Diese Strategie wird sich am Ende auszahlen, könnte man denken, doch spätestens beim zweiten Spiel merkt man, dass sie nicht funktioniert. Vielleicht ist es sogar gut, dass sie nicht funktioniert, denn eine so offensichtliche Strategie ist nicht gerade reizvoll. Leider macht der Grund, warum diese Strategie nicht funktioniert, das Spiel auch nicht gerade reizvoll. Dieser Grund liegt in den Fragen begründet. Nur bei wenigen Fragen können die Spielenden tatsächlich auch nur annähernd die Antwort wissen. Bei den meisten Fragen ist nahezu jede Antwort zwischen 1 und 99 möglich, sodass auch Schätzen kaum möglich ist, geschweige denn eine exakt richtige Antwort auszulegen. Beispiele gefällig?

- Wie viele Euro beträgt die Jahresmiete für eine Wohnung in der Augsburger Fuggerei, der ältesten Sozialsiedlung der Welt?

- Wievielmal schwerer ist die Erde im Vergleich zum Merkur?

- Über wie viele tausend Mal bebt die Erde durchschnittlich weltweit pro Jahr?

- Wie viele tausend Kilometer Luftlinie beträgt die Strecke Anchorage - Istanbul.

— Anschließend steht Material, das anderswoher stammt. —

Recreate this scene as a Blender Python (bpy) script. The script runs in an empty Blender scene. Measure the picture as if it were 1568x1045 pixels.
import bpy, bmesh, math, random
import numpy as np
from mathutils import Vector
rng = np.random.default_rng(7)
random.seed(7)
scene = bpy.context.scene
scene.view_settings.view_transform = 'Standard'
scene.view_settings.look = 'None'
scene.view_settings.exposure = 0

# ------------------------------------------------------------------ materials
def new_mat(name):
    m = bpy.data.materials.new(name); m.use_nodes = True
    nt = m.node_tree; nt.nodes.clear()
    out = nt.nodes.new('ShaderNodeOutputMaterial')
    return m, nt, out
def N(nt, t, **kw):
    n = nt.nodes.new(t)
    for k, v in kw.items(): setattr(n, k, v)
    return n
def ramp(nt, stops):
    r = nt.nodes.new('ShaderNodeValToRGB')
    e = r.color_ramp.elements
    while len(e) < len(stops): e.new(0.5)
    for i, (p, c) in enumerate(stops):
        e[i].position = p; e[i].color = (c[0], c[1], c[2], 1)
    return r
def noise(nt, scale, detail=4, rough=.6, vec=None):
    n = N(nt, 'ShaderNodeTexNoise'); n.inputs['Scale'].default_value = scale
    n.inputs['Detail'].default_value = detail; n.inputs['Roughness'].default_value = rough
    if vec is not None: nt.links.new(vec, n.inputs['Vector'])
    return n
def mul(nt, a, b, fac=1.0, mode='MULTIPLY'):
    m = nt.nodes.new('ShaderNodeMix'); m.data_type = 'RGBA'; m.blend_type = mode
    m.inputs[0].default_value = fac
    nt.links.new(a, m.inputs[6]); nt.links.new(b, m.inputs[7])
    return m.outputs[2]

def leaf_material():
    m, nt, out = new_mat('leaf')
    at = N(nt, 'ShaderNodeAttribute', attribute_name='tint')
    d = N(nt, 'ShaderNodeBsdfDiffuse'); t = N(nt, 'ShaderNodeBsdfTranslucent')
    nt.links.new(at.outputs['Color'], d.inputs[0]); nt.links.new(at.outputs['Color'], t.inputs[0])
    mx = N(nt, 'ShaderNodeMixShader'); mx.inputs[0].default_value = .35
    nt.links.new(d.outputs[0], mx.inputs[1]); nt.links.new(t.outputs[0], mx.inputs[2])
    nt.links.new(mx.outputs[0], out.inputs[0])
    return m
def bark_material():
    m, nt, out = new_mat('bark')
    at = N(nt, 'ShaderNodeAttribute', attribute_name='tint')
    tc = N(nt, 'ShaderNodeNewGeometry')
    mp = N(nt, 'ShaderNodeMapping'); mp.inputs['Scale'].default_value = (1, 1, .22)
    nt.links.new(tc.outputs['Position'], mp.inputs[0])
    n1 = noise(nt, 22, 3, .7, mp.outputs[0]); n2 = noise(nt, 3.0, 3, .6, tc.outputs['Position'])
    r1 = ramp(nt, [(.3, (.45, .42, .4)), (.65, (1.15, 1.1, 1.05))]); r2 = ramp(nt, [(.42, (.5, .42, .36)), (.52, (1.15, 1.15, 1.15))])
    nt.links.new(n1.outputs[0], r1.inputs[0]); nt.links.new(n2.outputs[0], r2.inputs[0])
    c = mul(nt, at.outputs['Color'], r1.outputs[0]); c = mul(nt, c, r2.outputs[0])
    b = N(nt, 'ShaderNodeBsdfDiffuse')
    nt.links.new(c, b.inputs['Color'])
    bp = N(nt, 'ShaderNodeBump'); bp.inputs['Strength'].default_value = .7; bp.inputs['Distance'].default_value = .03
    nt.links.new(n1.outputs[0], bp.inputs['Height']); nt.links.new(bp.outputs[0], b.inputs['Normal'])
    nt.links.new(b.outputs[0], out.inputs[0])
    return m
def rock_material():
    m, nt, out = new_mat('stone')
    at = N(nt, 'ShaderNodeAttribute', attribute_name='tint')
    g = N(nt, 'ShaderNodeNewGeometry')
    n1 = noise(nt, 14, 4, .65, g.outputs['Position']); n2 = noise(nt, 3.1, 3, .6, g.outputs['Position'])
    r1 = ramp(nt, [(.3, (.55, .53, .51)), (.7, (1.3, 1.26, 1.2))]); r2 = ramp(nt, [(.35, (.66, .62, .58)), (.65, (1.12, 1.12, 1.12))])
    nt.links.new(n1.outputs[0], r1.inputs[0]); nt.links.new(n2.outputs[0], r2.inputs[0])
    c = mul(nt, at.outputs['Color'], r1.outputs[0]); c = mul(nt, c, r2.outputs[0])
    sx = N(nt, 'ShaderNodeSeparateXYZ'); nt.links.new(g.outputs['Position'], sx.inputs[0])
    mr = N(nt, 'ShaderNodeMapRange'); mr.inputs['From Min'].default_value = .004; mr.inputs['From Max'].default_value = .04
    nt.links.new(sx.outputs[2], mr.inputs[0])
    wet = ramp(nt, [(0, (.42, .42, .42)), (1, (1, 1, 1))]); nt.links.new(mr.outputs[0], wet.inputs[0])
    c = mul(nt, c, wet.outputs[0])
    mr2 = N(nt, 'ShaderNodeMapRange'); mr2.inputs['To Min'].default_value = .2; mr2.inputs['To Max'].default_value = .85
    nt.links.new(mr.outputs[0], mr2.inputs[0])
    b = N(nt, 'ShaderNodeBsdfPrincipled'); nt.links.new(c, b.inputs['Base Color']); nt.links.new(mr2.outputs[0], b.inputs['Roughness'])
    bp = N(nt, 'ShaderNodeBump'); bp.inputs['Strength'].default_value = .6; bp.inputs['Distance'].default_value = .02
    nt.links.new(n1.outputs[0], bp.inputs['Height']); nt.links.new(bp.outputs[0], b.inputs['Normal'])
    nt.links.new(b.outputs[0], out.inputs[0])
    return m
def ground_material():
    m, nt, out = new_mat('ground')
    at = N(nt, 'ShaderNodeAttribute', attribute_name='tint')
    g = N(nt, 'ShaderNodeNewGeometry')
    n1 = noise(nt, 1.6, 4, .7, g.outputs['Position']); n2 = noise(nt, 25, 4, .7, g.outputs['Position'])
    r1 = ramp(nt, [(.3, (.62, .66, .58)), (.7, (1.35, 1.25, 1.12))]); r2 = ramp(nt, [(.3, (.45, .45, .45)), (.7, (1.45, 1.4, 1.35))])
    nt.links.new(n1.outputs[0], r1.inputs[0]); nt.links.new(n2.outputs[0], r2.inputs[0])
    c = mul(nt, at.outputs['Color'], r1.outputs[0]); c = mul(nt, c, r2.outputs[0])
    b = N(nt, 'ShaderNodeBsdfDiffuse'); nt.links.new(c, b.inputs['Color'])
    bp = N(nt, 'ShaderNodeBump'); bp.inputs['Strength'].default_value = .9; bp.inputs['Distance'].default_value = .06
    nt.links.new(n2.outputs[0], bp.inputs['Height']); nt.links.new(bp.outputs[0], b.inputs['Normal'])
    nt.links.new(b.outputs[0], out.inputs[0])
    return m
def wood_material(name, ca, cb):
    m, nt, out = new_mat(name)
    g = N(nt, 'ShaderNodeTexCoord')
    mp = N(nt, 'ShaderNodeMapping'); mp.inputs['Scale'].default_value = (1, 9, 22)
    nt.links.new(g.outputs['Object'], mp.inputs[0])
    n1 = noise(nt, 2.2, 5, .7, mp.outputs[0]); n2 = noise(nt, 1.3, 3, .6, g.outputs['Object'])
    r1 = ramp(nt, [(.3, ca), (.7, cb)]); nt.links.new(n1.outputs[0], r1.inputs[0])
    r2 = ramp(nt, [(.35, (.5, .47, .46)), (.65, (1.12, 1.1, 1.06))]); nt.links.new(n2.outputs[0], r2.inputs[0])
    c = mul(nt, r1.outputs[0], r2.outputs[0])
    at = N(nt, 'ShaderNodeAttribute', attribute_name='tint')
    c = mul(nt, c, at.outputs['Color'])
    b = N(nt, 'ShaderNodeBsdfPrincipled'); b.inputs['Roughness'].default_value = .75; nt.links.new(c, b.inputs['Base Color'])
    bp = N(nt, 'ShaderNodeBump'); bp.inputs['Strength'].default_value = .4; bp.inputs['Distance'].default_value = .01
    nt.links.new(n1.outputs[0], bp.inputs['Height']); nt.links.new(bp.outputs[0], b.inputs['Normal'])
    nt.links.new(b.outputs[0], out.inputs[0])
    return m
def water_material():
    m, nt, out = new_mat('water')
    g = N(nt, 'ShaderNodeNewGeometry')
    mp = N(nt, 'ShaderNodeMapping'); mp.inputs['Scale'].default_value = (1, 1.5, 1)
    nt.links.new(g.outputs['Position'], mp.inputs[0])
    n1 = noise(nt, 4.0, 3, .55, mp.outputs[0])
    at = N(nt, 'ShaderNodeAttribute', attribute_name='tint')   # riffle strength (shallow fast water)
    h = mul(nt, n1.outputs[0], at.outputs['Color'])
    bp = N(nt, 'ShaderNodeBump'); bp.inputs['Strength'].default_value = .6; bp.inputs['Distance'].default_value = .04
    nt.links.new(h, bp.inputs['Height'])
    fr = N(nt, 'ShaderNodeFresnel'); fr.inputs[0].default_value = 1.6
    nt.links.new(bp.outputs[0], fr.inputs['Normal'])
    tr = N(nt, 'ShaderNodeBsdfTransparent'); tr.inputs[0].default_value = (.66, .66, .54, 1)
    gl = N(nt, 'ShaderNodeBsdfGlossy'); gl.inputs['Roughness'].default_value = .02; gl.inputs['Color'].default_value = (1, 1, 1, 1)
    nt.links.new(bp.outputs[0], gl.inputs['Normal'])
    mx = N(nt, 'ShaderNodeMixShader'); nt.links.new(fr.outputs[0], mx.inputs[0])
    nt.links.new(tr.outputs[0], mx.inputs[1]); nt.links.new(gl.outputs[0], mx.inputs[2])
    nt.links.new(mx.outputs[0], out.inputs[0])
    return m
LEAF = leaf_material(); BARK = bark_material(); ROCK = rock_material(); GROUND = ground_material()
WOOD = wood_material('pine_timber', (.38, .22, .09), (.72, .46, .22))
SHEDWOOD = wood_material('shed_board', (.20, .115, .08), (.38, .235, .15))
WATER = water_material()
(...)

Wäre der Anteil dieser "Ich-schätz-mal-ins-Blaue-Fragen" geringer, so würde das Spiel mit Sicherheit seinen Reiz mit den Zahlenkarten entfalten können. In dieser Form ist es jedoch überwiegen kein "Schätzen", sondern "Raten". Dass der Verlag genau dies auf dem Cover verspricht ("Rate sich wer kann"), ist zwar löblich, macht das Spiel aber leider trotzdem nicht besser, denn es macht das Spiel beliebig. Oftmals fühlt es sich an es wäre völlig egal, was für Zahlenkarten ich lege und bei welchen Fragen ich aussetze – ob ich wenigstens in die Nähe der Antwort komme, hängt sowieso nicht von mir ab. Da ist es auch egal, ob mir eine Wissenskategorie liegt oder nicht. Wenigstens ist der "Aha-Effekt" deshalb bei vielen Fragen um so größer und trägt tatsächlich oftmals zur Belustigung der Spielerunde bei.

Fazit
"Voll ins Schwarze" trifft nicht ganz ins Schwarze. Die tragende Spielkomponente ist zwar interessant, wird aber durch die meisten Fragen kaputtgemacht. So kann man kaum Schätzen und muss sich aufs Raten verlegen, was irgendwann zur Beliebigkeit verkommt. Auch wenn die Fragen und Antworten oftmals zur Belebung der Spielerunde beitragen können, andere Spiele in diesem Bereich sind deutlich besser.